Les désaccords, même importants, ne doivent pas à notre avis empêcher la collaboration. Pendant de longues années, les tendances bolchévique et menchévique ont coopéré très étroitement, tout en menant des politiques très différentes. Une coopération permettant des confrontations vivantes entre nos analyses et nos expériences politiques respectives, nos perspectives, nos réussites et nos échecs, serait, nous le pensons, utile à tous. Parce que je ne voudrais vexer personne, mais même ceux qui se prétendent une Internationale, ne sont que des groupuscules. Et ce n'est pas méprisant, parce qu'un groupuscule, nous en sommes un aussi, mais cela ne nous gêne pas de le dire.

Il est extrêmement difficile de former et de sélectionner des cadres et des dirigeants à partir de l'expérience d'un seul groupe, avec la quantité limitée et peu diversifiée des expériences que cela suppose. On peut toujours parler de révolution, mais diriger des luttes, cela suppose une expérience, des habitudes, des pratiques justes, avant d'être à même de diriger ces luttes. Dés pratiques, des idées qui doivent être confrontées à une multitude d'expériences, avant d'être certains d'en avoir fait le tour. Eh bien, cela, malheureusement, dans le cadre des petits groupes que nous sommes les uns et les autres, y compris les petits groupes qui se baptisent « Internationale » il n'y a pas de base pour cette expérience-là.

Il y en aura peut-être un jour, mais en attendant, nous pourrions au moins faire en sorte que les expériences diverses que l'on peut réaliser dans les différents groupes, puissent au moins être confrontées et comparées. Et pour nous, l'internationalisme, c'est d'abord cela. Nous devrions avoir le sérieux de mettre en commun le peu que nous avons, et faire en sorte que le maximum de cadres des uns et des autres, puissent se former au travers des expériences des organisations réellement existantes.

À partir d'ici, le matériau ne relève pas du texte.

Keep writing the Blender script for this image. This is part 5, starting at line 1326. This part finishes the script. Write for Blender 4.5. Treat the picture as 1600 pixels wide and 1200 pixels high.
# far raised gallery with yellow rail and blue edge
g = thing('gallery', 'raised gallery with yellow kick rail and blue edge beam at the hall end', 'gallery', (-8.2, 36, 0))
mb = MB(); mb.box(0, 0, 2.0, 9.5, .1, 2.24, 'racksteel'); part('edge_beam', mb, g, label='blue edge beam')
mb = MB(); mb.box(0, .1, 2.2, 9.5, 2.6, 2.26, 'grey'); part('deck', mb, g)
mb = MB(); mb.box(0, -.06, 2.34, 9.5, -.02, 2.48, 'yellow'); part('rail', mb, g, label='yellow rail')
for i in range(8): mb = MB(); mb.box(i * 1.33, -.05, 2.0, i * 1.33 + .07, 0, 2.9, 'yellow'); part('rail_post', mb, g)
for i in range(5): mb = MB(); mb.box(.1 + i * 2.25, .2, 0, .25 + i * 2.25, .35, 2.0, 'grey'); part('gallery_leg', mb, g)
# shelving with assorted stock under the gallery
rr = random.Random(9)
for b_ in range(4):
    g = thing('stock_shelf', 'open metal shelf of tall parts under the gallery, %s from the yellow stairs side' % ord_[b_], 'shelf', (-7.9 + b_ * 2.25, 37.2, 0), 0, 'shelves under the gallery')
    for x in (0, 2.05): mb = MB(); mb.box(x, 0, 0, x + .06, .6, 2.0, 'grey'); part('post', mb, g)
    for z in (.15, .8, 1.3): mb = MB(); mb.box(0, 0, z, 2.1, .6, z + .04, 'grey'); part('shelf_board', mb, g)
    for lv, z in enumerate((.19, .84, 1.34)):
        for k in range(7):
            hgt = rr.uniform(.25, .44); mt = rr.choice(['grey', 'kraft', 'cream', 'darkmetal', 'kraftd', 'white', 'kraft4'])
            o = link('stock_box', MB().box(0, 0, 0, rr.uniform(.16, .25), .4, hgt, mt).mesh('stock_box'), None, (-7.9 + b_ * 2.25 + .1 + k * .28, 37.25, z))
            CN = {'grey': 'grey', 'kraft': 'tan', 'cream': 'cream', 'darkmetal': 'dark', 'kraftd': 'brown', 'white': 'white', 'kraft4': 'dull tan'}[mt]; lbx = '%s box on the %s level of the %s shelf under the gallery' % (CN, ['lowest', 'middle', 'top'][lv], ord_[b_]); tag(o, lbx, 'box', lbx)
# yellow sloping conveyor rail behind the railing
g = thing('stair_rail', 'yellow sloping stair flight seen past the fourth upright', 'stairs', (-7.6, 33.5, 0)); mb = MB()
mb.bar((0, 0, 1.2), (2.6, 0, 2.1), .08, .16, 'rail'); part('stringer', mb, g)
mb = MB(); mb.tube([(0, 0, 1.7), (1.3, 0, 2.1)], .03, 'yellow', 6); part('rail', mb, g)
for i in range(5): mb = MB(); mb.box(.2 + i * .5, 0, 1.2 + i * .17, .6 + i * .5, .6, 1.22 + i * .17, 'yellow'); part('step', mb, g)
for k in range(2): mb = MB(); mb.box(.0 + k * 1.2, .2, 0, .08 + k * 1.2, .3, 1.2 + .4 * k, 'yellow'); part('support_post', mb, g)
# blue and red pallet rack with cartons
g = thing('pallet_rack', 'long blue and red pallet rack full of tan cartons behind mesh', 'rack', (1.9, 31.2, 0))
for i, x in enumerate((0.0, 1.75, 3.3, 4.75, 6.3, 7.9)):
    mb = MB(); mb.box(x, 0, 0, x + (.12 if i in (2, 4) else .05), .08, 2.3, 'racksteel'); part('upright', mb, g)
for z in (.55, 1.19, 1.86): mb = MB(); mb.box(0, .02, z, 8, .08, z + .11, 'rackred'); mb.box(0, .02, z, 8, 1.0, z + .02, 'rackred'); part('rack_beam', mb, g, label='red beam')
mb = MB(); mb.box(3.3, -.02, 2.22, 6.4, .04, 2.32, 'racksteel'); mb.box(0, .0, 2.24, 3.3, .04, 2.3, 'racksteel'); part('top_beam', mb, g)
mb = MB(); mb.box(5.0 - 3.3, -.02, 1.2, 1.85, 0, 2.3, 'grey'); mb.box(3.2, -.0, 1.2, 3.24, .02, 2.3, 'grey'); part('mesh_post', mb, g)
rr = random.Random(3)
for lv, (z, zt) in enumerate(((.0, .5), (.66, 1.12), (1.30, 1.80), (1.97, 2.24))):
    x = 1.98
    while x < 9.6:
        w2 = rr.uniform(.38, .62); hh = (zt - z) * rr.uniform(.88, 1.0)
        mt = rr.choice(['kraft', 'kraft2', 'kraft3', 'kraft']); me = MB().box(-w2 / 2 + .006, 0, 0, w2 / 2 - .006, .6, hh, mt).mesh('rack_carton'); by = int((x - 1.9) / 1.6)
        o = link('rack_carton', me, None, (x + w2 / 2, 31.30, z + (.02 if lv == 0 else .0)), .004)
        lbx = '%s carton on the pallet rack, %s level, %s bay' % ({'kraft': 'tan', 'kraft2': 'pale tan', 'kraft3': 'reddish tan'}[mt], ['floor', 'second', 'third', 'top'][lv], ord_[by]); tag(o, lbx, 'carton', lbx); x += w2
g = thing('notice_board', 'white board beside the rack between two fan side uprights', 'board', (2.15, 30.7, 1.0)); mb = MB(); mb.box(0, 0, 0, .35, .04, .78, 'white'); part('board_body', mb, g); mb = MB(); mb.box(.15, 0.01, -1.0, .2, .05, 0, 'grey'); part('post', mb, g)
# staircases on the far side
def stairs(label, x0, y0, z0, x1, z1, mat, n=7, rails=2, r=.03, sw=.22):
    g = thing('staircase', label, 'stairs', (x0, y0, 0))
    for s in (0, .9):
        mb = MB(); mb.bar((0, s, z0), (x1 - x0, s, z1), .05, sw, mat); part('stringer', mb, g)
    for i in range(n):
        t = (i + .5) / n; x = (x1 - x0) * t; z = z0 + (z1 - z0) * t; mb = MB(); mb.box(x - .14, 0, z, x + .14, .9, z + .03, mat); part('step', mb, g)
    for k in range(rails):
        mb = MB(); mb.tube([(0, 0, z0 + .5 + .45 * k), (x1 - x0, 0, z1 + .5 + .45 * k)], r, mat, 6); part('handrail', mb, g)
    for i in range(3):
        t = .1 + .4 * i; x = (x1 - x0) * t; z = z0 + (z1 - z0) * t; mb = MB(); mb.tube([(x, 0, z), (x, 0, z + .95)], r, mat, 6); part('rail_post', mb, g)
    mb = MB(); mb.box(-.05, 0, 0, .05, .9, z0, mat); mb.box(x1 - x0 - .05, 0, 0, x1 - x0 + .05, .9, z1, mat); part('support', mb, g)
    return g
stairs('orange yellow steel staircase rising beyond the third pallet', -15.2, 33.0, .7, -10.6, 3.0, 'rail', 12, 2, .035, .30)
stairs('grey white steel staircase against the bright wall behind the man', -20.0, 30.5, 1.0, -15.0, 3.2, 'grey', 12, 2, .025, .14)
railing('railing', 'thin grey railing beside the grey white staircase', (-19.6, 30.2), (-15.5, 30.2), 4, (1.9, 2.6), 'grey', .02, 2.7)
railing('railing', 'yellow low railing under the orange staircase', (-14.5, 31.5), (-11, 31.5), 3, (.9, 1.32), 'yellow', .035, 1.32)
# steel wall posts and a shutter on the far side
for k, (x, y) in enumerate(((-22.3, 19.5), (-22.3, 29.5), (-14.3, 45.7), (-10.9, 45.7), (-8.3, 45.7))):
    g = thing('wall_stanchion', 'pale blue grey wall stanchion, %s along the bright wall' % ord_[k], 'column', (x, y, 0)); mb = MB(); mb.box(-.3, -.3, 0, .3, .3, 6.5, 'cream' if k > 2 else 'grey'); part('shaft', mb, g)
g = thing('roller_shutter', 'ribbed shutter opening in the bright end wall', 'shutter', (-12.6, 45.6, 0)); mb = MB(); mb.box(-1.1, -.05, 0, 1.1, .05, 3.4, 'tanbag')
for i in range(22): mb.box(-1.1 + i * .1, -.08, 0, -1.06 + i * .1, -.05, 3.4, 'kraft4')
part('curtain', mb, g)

Nous sommes prêts à collaborer avec toutes les organisations trotskystes, appartenant à un regroupement international ou non. Nous ne leur demandons pas de changer leurs idées politiques et leurs démarches, comme nous n'acceptons pas de changer les nôtres, mais nous sommes prêts, avec toutes ces organisations, à former nos militants à leur contact, et à permettre de former les leurs au nôtre. Nous voulons échanger avec eux nos façons de mener nos politiques afin que nos militants respectifs bénéficient d'un peu d'expérience, d'un peu d'air, d'un peu d'ouverture sur d'autres pays et sur d'autres démarches. Et nous sommes partisans que nos politiques respectives puissent se mener librement, indépendamment les unes des autres, tout en se confrontant fraternellement. Et à notre avis, c'est le seul moyen de permettre de sélectionner à l'échelle internationale, des cadres d'un niveau suffisant pour former une direction internationale reconnue par tous. Il n'est d'ailleurs même pas certain que même sur la base du nombre de militants trotskystes existant dans le monde, il y ait une base humaine et une expérience politique suffisantes pour sélectionner et former de tels cadres nationaux et internationaux.

Cela signifie donc que nous proposons aussi bien au SU qu'à la LIT, que d'ailleurs à d'autres tendances qui le veulent bien, de mettre fin à l'isolement et à la rivalité entre sectes, de confronter nos propres expériences, et pour cela de créer un cadre où la discipline pourrait n'être que librement acceptée, mais où elle pourrait évoluer au fur et à mesure que les différents groupes font connaissance, et commencent à se respecter mutuellement.

Et à notre avis, et je vais conclure là-dessus, c'est le seul moyen à notre portée dans l'immédiat, pour travailler, pour oeuvrer dans le sens de la construction de la IVe Internationale. A moins évidemment que l'une des organisations débouche au moins dans un pays.

Alors bien sûr, on peut penser qu'il faut attendre cette situation, et qu'une Internationale se constituera lorsqu'une direction émergera simplement parce qu'une section dans un pays, ou dans plusieurs pays, aura réussi à diriger des luttes valables, et en tirera une compétence, une autorité reconnues partout le monde. C'est ce qu'évidemment chacune des tendances espère, mais c'est ce qui ne s'est pas fait jusqu'à maintenant.

C'est pourquoi nous pensons aussi qu'en attendant que quelqu'un fasse réellement ses preuves, eh bien, l'attitude la plus sérieuse, l'attitude la plus correcte, consiste à ne pas jouer à l'Internationale lorsqu'on ne l'est pas. Et à chercher la coopération avec les autres tendances trotskystes, à chercher à confronter ses expériences avec elles, à chercher à trouver un cadre où bénéficier de ce que nous avons les uns et les autres de richesses politiques, de richesses militantes, et c'est cela que nous proposons aux autres tendances qui sont présentes ici.